Baru setelah 3 hal ini terjawab, kita akan menentukan harga transaksi. Ada juga pertanyaan, kalau 3 ini dicari jawabannya, bukankah sudah telat. Harga sudah kemana-mana. Mungkin saja benar, tapi kalau informasi sudah ada, dan itu berdasarkan analisa kita sendiri, kita tentu saja berani melakukan transaksi bahkan jika itu adalah melawan arah pasar. Selalu ingat, bursa saham akan menghabisi semua yang tidak punya keyakinan, tulisan dari Peter Lynch. Asal keyakinan kita dari fakta, bukan asal cuap. Yakin terbang kemudian melompat dari atas tebing tidak akan membuat kita melayang.
Jadi mau bisnis apapun, kalau sedang ada masalah, harga sahamnya akan turun juga. Tidak perlu disangkutin ke macam-macam, bisnis jelek, pemiliknya orang jahat, pemerintah tidak pro rakyat, dll. Kita harus sadar, namanya bisnis pasti ada masalah. Tinggal lihat model bisnisnya apakah kuat menghadapi masalah, apakah punya finansial cukup kuat melewati masalah, atau manajemen kompeten untuk menyelesaikan masalah. Kalau ya, tinggal pencet tombol beli di harga yang cocok, jika tidak, abaikan dan tunggu situasi ya terjadi, atau kalau sudah punya, tinggal pencet tombol jual. Tidak perlu drama menjadi korban dalam berinvestasi. Dengan demikian waktu kita akan efektif dan kita bisa fokus jernih melihat apa adanya.

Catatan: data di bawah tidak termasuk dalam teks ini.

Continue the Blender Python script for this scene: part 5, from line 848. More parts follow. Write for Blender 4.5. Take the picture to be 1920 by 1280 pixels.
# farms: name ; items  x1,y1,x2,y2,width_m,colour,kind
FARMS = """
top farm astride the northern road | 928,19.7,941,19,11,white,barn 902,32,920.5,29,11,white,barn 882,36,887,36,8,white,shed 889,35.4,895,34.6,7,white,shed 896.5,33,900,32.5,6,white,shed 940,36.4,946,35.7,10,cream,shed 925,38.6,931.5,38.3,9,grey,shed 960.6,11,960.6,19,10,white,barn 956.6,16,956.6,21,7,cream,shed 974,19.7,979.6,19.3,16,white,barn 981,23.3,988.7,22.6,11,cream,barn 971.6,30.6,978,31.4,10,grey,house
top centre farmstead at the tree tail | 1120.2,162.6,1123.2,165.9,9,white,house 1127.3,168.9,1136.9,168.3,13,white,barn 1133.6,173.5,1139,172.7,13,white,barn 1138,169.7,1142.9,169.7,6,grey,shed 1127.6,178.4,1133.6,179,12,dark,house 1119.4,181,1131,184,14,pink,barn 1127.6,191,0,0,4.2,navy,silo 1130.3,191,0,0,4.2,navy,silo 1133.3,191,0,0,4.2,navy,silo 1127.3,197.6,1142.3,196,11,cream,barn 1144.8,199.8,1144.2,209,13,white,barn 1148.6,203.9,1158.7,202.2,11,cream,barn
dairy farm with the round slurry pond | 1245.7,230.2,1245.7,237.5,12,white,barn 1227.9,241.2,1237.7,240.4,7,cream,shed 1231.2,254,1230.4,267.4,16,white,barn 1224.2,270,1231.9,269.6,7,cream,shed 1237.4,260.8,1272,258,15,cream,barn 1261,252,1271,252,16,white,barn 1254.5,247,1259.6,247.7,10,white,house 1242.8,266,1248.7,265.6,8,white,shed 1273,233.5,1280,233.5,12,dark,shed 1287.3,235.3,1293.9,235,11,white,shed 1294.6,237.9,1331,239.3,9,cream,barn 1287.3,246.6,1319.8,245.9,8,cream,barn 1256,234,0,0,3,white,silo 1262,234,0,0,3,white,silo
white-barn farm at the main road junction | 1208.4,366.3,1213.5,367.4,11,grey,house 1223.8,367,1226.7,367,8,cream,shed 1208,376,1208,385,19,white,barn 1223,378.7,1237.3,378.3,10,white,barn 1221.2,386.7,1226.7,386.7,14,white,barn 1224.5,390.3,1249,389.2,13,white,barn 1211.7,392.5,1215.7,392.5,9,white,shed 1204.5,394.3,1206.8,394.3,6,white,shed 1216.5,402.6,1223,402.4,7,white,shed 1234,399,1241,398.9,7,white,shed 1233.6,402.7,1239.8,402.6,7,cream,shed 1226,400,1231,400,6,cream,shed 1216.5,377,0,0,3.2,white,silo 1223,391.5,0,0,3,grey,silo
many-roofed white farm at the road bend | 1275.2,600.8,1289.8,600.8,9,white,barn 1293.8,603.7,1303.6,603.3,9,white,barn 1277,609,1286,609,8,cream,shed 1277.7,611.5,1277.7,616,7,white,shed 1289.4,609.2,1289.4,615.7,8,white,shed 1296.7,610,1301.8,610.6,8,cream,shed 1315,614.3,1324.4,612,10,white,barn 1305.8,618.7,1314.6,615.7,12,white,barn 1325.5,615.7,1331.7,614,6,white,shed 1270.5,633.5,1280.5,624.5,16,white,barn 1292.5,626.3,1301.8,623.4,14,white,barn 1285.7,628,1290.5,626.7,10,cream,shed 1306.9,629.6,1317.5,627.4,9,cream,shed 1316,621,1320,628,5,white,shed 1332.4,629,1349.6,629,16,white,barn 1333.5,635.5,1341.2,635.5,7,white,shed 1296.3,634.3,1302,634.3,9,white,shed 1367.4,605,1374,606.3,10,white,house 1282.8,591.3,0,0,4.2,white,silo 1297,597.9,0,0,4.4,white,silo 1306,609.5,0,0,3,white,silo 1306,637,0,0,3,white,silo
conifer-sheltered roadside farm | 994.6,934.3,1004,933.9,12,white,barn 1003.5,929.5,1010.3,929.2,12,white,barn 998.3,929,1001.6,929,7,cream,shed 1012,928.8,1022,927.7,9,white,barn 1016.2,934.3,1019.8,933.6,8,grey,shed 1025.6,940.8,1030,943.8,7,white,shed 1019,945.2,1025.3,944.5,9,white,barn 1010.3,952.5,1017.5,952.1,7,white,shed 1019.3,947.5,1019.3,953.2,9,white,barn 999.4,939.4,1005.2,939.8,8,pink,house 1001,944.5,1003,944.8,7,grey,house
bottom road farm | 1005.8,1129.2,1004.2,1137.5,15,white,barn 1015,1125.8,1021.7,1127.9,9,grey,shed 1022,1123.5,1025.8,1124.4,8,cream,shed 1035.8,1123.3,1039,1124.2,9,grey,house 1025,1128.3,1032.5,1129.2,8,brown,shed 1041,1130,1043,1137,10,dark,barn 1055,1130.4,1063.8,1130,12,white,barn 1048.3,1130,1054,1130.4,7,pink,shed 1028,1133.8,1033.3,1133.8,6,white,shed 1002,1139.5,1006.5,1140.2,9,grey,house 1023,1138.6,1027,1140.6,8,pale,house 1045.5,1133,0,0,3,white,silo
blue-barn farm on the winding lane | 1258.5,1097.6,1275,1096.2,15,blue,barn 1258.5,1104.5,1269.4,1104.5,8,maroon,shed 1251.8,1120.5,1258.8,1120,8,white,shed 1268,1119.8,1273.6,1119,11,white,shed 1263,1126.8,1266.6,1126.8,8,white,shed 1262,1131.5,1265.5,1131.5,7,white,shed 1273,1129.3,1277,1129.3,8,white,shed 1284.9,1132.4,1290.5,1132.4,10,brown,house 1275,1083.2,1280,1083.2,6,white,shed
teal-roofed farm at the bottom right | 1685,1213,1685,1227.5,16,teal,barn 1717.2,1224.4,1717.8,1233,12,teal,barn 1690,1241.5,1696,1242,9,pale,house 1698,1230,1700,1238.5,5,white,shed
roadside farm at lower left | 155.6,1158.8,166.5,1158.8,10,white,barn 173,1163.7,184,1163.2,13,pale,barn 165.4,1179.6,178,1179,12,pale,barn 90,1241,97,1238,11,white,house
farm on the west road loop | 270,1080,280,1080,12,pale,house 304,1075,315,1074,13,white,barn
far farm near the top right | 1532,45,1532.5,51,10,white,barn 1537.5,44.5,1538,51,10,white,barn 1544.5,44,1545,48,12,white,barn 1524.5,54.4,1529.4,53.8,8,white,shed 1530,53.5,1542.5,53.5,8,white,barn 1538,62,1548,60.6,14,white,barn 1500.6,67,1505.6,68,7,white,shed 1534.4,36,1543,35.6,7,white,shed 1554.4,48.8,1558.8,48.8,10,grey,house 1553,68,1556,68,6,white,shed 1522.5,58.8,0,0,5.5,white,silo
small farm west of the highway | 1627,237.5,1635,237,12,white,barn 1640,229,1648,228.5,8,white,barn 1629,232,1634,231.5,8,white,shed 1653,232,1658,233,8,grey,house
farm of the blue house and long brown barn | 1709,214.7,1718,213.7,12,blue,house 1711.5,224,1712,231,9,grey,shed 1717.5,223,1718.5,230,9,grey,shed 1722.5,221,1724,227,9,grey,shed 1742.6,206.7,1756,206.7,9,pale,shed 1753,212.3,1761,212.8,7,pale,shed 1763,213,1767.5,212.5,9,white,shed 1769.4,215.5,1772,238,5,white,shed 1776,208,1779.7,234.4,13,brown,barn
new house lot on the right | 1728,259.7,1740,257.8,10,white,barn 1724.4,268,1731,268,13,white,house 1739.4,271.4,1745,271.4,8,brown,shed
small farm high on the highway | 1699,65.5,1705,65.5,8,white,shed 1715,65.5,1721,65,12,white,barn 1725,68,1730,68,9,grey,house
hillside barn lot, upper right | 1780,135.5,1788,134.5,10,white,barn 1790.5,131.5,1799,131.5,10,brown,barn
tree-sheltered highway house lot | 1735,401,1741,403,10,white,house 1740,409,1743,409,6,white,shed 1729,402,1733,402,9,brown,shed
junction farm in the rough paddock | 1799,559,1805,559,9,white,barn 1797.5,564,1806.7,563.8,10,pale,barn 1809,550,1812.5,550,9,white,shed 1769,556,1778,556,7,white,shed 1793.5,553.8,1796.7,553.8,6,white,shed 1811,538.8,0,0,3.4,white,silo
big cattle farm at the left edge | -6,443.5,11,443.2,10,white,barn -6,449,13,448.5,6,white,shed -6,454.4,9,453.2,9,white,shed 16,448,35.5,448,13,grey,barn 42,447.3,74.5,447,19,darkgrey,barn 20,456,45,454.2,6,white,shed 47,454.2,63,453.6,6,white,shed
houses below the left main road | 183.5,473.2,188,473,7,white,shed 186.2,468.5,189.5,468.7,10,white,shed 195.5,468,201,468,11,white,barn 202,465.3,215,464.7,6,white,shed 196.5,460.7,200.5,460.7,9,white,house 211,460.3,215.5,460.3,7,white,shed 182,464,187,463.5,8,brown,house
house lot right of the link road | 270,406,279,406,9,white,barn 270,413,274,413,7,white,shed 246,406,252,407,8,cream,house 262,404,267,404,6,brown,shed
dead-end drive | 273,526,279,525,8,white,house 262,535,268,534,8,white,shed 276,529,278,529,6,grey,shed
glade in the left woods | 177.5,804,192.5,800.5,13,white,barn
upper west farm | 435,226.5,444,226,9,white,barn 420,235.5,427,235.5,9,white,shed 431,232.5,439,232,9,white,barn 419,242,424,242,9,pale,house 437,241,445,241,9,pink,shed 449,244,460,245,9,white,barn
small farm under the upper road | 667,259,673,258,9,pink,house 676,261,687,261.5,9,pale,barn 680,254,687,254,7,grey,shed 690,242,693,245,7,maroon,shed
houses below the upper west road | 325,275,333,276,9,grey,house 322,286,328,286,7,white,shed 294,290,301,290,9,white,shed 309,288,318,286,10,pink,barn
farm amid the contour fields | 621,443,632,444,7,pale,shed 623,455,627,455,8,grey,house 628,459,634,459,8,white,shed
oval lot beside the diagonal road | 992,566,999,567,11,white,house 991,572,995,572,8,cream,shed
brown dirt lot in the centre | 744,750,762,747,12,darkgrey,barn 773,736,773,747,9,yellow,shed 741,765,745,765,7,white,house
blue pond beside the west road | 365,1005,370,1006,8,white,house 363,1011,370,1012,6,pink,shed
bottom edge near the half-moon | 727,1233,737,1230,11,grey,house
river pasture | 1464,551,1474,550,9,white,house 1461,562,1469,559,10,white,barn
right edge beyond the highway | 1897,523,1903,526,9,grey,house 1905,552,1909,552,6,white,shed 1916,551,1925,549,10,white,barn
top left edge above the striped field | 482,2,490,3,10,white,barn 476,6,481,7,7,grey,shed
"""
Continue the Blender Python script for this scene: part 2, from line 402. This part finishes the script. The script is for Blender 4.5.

Ini cerita tentang perusahaan yang tidak akan pernah kami beli. Jadi semua di atas cuma contoh kasus saja. Tapi kalau situasi yang sama terjadi di bisnis mie instan, maka yang harus kami lakukan adalah mempersiapkan ember yang besar untuk menampung sahamnya.
Tapi nanti kasus mie instan, cerita akan berbeda lagi yang akan membuat harga sahamnya turun 50%. Dan saat itu tiba, apakah kita punya keyakinan penuh atau hanya duduk manis. Jawabannya ada di atas.